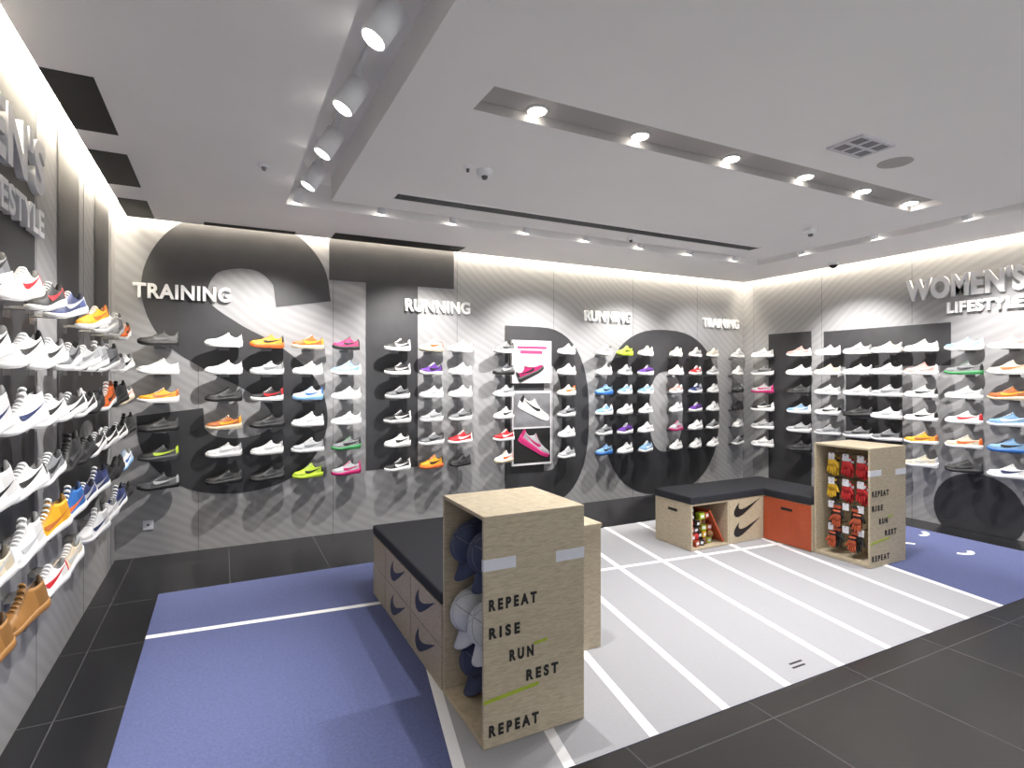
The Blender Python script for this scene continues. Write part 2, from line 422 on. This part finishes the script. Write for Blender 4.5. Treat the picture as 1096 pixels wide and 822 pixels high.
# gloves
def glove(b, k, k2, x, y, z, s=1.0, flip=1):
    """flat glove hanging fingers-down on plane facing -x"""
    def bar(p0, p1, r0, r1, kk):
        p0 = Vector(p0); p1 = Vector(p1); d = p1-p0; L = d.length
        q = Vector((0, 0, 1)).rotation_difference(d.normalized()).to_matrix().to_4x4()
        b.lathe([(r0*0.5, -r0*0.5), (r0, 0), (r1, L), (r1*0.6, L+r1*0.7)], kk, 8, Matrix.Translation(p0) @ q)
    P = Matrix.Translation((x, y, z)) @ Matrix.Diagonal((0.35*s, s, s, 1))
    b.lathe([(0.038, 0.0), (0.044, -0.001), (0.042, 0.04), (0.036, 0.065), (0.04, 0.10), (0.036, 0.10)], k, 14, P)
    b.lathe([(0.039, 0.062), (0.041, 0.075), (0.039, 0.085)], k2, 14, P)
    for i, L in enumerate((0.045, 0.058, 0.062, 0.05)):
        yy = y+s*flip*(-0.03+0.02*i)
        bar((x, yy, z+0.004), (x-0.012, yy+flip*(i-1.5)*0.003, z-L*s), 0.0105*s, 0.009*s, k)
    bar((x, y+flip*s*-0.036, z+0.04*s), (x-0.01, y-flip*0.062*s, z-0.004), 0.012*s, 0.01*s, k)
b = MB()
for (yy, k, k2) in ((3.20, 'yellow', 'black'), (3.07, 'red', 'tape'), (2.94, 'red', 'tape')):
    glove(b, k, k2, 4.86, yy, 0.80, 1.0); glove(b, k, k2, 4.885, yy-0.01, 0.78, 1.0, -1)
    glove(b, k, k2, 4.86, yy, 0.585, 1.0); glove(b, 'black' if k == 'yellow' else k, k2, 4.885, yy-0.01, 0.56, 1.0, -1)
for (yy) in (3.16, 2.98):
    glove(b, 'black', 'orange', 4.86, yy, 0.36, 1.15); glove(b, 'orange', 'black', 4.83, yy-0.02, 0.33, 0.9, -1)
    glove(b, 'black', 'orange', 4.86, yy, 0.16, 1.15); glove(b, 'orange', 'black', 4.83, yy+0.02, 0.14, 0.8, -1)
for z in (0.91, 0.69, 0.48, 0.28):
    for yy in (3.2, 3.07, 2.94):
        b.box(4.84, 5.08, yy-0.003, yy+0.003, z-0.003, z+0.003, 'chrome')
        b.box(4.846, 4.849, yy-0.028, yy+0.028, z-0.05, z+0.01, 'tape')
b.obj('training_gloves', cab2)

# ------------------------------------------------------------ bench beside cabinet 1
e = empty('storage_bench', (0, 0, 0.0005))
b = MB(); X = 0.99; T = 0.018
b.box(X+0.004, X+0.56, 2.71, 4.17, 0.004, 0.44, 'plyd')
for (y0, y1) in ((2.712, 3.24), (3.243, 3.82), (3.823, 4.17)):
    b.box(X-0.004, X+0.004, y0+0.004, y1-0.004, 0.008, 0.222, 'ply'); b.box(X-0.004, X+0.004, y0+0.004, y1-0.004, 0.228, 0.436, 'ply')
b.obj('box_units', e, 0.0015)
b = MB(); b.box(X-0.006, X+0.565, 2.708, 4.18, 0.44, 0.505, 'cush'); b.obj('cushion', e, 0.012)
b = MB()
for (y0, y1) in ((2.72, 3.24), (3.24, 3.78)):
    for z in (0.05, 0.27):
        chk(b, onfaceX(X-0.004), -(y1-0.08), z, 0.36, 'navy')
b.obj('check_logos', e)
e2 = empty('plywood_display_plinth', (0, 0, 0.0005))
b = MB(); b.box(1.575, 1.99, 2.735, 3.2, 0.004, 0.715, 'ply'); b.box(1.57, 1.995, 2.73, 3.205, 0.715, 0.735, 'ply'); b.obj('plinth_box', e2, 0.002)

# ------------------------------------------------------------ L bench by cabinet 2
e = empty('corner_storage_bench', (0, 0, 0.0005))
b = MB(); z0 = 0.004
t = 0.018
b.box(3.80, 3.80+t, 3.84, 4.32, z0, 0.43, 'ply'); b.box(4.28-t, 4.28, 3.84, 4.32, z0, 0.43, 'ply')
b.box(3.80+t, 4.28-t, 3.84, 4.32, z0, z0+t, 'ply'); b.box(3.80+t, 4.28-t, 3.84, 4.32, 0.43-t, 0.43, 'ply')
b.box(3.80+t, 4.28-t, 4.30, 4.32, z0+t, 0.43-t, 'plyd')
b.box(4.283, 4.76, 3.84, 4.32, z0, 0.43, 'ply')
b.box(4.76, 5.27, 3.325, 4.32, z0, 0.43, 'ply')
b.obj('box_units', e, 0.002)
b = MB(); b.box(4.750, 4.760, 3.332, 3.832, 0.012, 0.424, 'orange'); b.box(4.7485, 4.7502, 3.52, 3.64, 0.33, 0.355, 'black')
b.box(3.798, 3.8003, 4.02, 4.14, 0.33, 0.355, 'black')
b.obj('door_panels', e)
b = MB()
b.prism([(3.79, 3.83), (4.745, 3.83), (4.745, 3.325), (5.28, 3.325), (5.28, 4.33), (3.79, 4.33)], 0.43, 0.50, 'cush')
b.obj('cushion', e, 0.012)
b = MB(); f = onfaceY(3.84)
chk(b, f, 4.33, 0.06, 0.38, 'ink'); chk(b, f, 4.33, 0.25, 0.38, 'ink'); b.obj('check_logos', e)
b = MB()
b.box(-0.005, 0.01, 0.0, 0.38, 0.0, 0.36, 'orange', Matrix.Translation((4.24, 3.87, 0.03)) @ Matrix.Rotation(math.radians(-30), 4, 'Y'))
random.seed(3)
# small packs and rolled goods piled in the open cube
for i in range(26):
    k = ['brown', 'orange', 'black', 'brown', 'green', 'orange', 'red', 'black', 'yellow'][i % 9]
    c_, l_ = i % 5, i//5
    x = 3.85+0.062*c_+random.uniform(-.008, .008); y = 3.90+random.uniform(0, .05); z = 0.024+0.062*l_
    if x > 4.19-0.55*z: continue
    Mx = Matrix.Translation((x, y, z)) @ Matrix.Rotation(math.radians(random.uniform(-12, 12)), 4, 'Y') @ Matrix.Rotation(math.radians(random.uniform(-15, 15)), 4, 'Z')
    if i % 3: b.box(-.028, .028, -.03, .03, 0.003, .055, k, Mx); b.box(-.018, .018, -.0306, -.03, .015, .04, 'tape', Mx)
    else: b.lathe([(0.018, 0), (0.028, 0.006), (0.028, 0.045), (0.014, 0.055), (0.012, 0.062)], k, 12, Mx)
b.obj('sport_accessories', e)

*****

INSTRUCTIONS FOR THE TASK:
Where a line above holds the string "plyd", show that line.

OUTPUT FOR THIS EXERCISE:
b.box(X+0.004, X+0.56, 2.71, 4.17, 0.004, 0.44, 'plyd')
b.box(3.80+t, 4.28-t, 4.30, 4.32, z0+t, 0.43-t, 'plyd')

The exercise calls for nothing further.